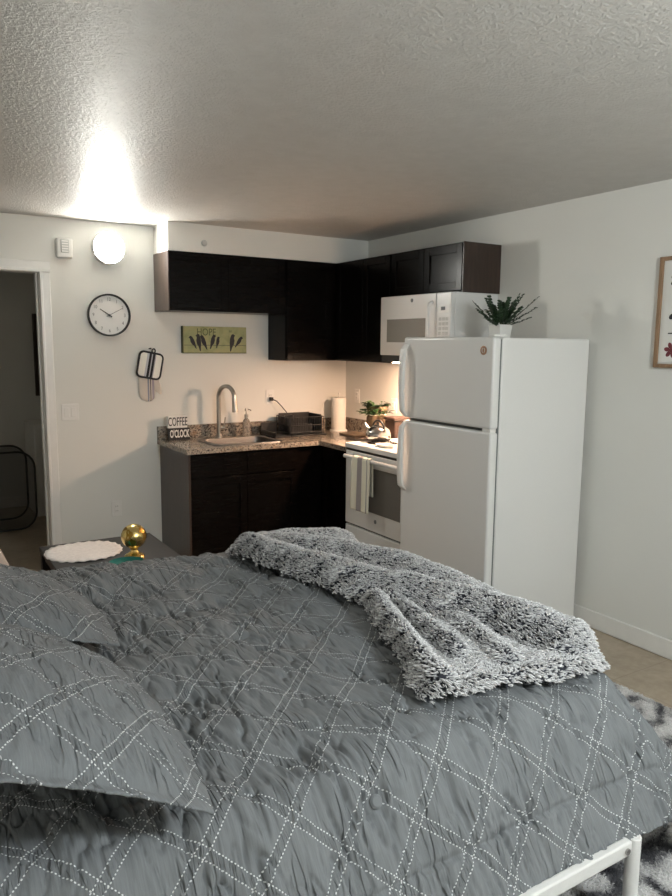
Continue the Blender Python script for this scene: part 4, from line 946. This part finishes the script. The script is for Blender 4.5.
def pile(CO, F, dens, lmin, lmax, wmin, wmax, lean, dye_fn, clump):
    """base sheet + thousands of short bent yarn tufts, all one mesh (quads)"""
    A_, B_, C_, D_ = (CO[F[:, k]] for k in range(4)); nr = np.cross(C_ - A_, D_ - B_); ar = np.linalg.norm(nr, axis=1) * .5 + 1e-12; nr = nr / (2 * ar[:, None])
    if nr[:, 2].mean() < 0: nr = -nr
    cnt = rng.poisson(ar * dens); idx = np.repeat(np.arange(len(F)), cnt); k = len(idx)
    u_, v_ = rng.random(k)[:, None], rng.random(k)[:, None]
    p = (A_[idx] * (1 - u_) + B_[idx] * u_) * (1 - v_) + (D_[idx] * (1 - u_) + C_[idx] * u_) * v_; nn = nr[idx]
    g1 = pnoise(p[:, 0] * clump, p[:, 1] * clump + p[:, 2] * clump) * 5; g2 = rng.uniform(-1.2, 1.2, k) + g1 * .6
    lv = np.stack([np.cos(g2), np.sin(g2), -.35 + 0 * g2], 1); d1 = nn + lv * lean; d1 /= np.linalg.norm(d1, axis=1)[:, None]; d2 = nn * .35 + lv * (lean + .45); d2 /= np.linalg.norm(d2, axis=1)[:, None]
    L = rng.uniform(lmin, lmax, k)[:, None]; W_ = rng.uniform(wmin, wmax, k)[:, None]
    sd_ = np.cross(d1, rng.normal(size=(k, 3))); sd_ /= np.linalg.norm(sd_, axis=1)[:, None] + 1e-9; s2 = np.cross(d1, sd_)
    p = p - nn * .002; m_ = p + d1 * L * .55; e_ = m_ + d2 * L * .5
    rings = []
    for c_, w_ in ((p, .55), (m_, 1.0), (e_, .45)):
        rings += [c_ + sd_ * W_ * w_, c_ - .5 * sd_ * W_ * w_ + .87 * s2 * W_ * w_, c_ - .5 * sd_ * W_ * w_ - .87 * s2 * W_ * w_]
    V = np.stack(rings, 1).reshape(-1, 3)
    o_ = np.arange(k)[:, None] * 9; q = []
    for lv_ in (0, 3):
        for a, b in ((0, 1), (1, 2), (2, 0)): q.append(np.concatenate([o_ + lv_ + a, o_ + lv_ + b, o_ + lv_ + 3 + b, o_ + lv_ + 3 + a], 1))
    q = np.stack(q, 1).reshape(-1, 4) + len(CO)
    base_, tip = dye_fn(p); dy = np.stack([base_] * 3 + [base_ * .45 + tip * .55] * 3 + [tip] * 3, 1).reshape(-1)
    b0, _ = dye_fn(CO)
    return np.concatenate([CO, V]), np.concatenate([F, q]), np.concatenate([b0, dy])
def sherpa_dye(p):
    t_ = 1.0 + .16 * pnoise(p[:, 0] * 30, p[:, 1] * 30 + p[:, 2] * 25) + .5 * pnoise(p[:, 0] * 130, p[:, 1] * 130)
    return np.full(len(p), .10), np.clip(t_, .15, 1)
co_, f_, dye = pile(CO, F, 36000, .016, .026, .0022, .0036, .7, sherpa_dye, 14)
me = rawmesh('throw_blanket', co_, f_, None, dye)
for p_ in me.polygons: p_.use_smooth = True
link('throw_blanket', me, 'sherpa', label='fluffy frosted grey and white sherpa throw bunched at the foot of the bed', cat='blanket')

# --- shaggy rug
gx_ = np.linspace(-3.0, -.505, 90); gy_ = np.linspace(-4.95, -2.7, 80); Pr, Qr = np.meshgrid(gx_, gy_, indexing='ij'); Zr = np.full(Pr.shape, .010)
ii = np.arange(Pr.size).reshape(Pr.shape); Fr = np.stack([ii[:-1, :-1], ii[1:, :-1], ii[1:, 1:], ii[:-1, 1:]], -1).reshape(-1, 4); Cr = np.stack([Pr, Qr, Zr], -1).reshape(-1, 3)
def rug_dye(p):
    t_ = .66 + 1.25 * pnoise(p[:, 0] * 7 + 3 * pnoise(p[:, 1] * 5, p[:, 0] * 5), p[:, 1] * 7) + .35 * pnoise(p[:, 0] * 16, p[:, 1] * 16) + .25 * pnoise(p[:, 0] * 60, p[:, 1] * 60)
    t_ = np.clip(t_, 0, 1); return t_ * .75, t_
co_, f_, dye = pile(Cr, Fr, 22000, .008, .014, .0018, .0032, .6, rug_dye, 10)
co_[:, 2] = np.maximum(co_[:, 2], .002)
me = rawmesh('area_rug', co_, f_, None, dye); link('area_rug', me, 'rug_pile', label='shaggy abstract rug in charcoal and pale grey under the bed', cat='rug')

# ------------------------------------------------------------------ camera, world, view
cam = bpy.data.cameras.new('camera'); co = bpy.data.objects.new('camera', cam); COL.objects.link(co); S.camera = co
pi_, ya, ro = .1415, .5548, .0095
fwd = Vector((math.sin(ya) * math.cos(pi_), math.cos(ya) * math.cos(pi_), -math.sin(pi_))); rt = Vector((math.cos(ya), -math.sin(ya), 0)); up = rt.cross(fwd)
r2 = rt * math.cos(ro) + up * math.sin(ro); u2 = -rt * math.sin(ro) + up * math.cos(ro)
mw_ = Matrix((r2, u2, -fwd)).transposed().to_4x4(); mw_.translation = (-3.4216, -5.3677, 1.6261); co.matrix_world = mw_
cam.sensor_fit = 'VERTICAL'; cam.sensor_height = 24; cam.lens = 723.8 / 896 * 24; cam.clip_start = .05
W = bpy.data.worlds.new('world'); S.world = W; W.use_nodes = True
W.node_tree.nodes['Background'].inputs[0].default_value = (.5, .55, .6, 1); W.node_tree.nodes['Background'].inputs[1].default_value = .05
S.view_settings.view_transform = 'Standard'; S.view_settings.look = 'None'; S.view_settings.gamma = 1; S.view_settings.exposure = 1.42
S.view_settings.use_curve_mapping = False
S.cycles.use_denoising = True
S.cycles.max_bounces = 8; S.cycles.diffuse_bounces = 5; S.cycles.sample_clamp_indirect = 6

▸ **Given instruction**: Copy the listing in full and without alteration, omitting every picture.

▸ **Answer**:
Continue the Blender Python script for this scene: part 4, from line 946. This part finishes the script. The script is for Blender 4.5.
def pile(CO, F, dens, lmin, lmax, wmin, wmax, lean, dye_fn, clump):
    """base sheet + thousands of short bent yarn tufts, all one mesh (quads)"""
    A_, B_, C_, D_ = (CO[F[:, k]] for k in range(4)); nr = np.cross(C_ - A_, D_ - B_); ar = np.linalg.norm(nr, axis=1) * .5 + 1e-12; nr = nr / (2 * ar[:, None])
    if nr[:, 2].mean() < 0: nr = -nr
    cnt = rng.poisson(ar * dens); idx = np.repeat(np.arange(len(F)), cnt); k = len(idx)
    u_, v_ = rng.random(k)[:, None], rng.random(k)[:, None]
    p = (A_[idx] * (1 - u_) + B_[idx] * u_) * (1 - v_) + (D_[idx] * (1 - u_) + C_[idx] * u_) * v_; nn = nr[idx]
    g1 = pnoise(p[:, 0] * clump, p[:, 1] * clump + p[:, 2] * clump) * 5; g2 = rng.uniform(-1.2, 1.2, k) + g1 * .6
    lv = np.stack([np.cos(g2), np.sin(g2), -.35 + 0 * g2], 1); d1 = nn + lv * lean; d1 /= np.linalg.norm(d1, axis=1)[:, None]; d2 = nn * .35 + lv * (lean + .45); d2 /= np.linalg.norm(d2, axis=1)[:, None]
    L = rng.uniform(lmin, lmax, k)[:, None]; W_ = rng.uniform(wmin, wmax, k)[:, None]
    sd_ = np.cross(d1, rng.normal(size=(k, 3))); sd_ /= np.linalg.norm(sd_, axis=1)[:, None] + 1e-9; s2 = np.cross(d1, sd_)
    p = p - nn * .002; m_ = p + d1 * L * .55; e_ = m_ + d2 * L * .5
    rings = []
    for c_, w_ in ((p, .55), (m_, 1.0), (e_, .45)):
        rings += [c_ + sd_ * W_ * w_, c_ - .5 * sd_ * W_ * w_ + .87 * s2 * W_ * w_, c_ - .5 * sd_ * W_ * w_ - .87 * s2 * W_ * w_]
    V = np.stack(rings, 1).reshape(-1, 3)
    o_ = np.arange(k)[:, None] * 9; q = []
    for lv_ in (0, 3):
        for a, b in ((0, 1), (1, 2), (2, 0)): q.append(np.concatenate([o_ + lv_ + a, o_ + lv_ + b, o_ + lv_ + 3 + b, o_ + lv_ + 3 + a], 1))
    q = np.stack(q, 1).reshape(-1, 4) + len(CO)
    base_, tip = dye_fn(p); dy = np.stack([base_] * 3 + [base_ * .45 + tip * .55] * 3 + [tip] * 3, 1).reshape(-1)
    b0, _ = dye_fn(CO)
    return np.concatenate([CO, V]), np.concatenate([F, q]), np.concatenate([b0, dy])
def sherpa_dye(p):
    t_ = 1.0 + .16 * pnoise(p[:, 0] * 30, p[:, 1] * 30 + p[:, 2] * 25) + .5 * pnoise(p[:, 0] * 130, p[:, 1] * 130)
    return np.full(len(p), .10), np.clip(t_, .15, 1)
co_, f_, dye = pile(CO, F, 36000, .016, .026, .0022, .0036, .7, sherpa_dye, 14)
me = rawmesh('throw_blanket', co_, f_, None, dye)
for p_ in me.polygons: p_.use_smooth = True
link('throw_blanket', me, 'sherpa', label='fluffy frosted grey and white sherpa throw bunched at the foot of the bed', cat='blanket')

# --- shaggy rug
gx_ = np.linspace(-3.0, -.505, 90); gy_ = np.linspace(-4.95, -2.7, 80); Pr, Qr = np.meshgrid(gx_, gy_, indexing='ij'); Zr = np.full(Pr.shape, .010)
ii = np.arange(Pr.size).reshape(Pr.shape); Fr = np.stack([ii[:-1, :-1], ii[1:, :-1], ii[1:, 1:], ii[:-1, 1:]], -1).reshape(-1, 4); Cr = np.stack([Pr, Qr, Zr], -1).reshape(-1, 3)
def rug_dye(p):
    t_ = .66 + 1.25 * pnoise(p[:, 0] * 7 + 3 * pnoise(p[:, 1] * 5, p[:, 0] * 5), p[:, 1] * 7) + .35 * pnoise(p[:, 0] * 16, p[:, 1] * 16) + .25 * pnoise(p[:, 0] * 60, p[:, 1] * 60)
    t_ = np.clip(t_, 0, 1); return t_ * .75, t_
co_, f_, dye = pile(Cr, Fr, 22000, .008, .014, .0018, .0032, .6, rug_dye, 10)
co_[:, 2] = np.maximum(co_[:, 2], .002)
me = rawmesh('area_rug', co_, f_, None, dye); link('area_rug', me, 'rug_pile', label='shaggy abstract rug in charcoal and pale grey under the bed', cat='rug')

# ------------------------------------------------------------------ camera, world, view
cam = bpy.data.cameras.new('camera'); co = bpy.data.objects.new('camera', cam); COL.objects.link(co); S.camera = co
pi_, ya, ro = .1415, .5548, .0095
fwd = Vector((math.sin(ya) * math.cos(pi_), math.cos(ya) * math.cos(pi_), -math.sin(pi_))); rt = Vector((math.cos(ya), -math.sin(ya), 0)); up = rt.cross(fwd)
r2 = rt * math.cos(ro) + up * math.sin(ro); u2 = -rt * math.sin(ro) + up * math.cos(ro)
mw_ = Matrix((r2, u2, -fwd)).transposed().to_4x4(); mw_.translation = (-3.4216, -5.3677, 1.6261); co.matrix_world = mw_
cam.sensor_fit = 'VERTICAL'; cam.sensor_height = 24; cam.lens = 723.8 / 896 * 24; cam.clip_start = .05
W = bpy.data.worlds.new('world'); S.world = W; W.use_nodes = True
W.node_tree.nodes['Background'].inputs[0].default_value = (.5, .55, .6, 1); W.node_tree.nodes['Background'].inputs[1].default_value = .05
S.view_settings.view_transform = 'Standard'; S.view_settings.look = 'None'; S.view_settings.gamma = 1; S.view_settings.exposure = 1.42
S.view_settings.use_curve_mapping = False
S.cycles.use_denoising = True
S.cycles.max_bounces = 8; S.cycles.diffuse_bounces = 5; S.cycles.sample_clamp_indirect = 6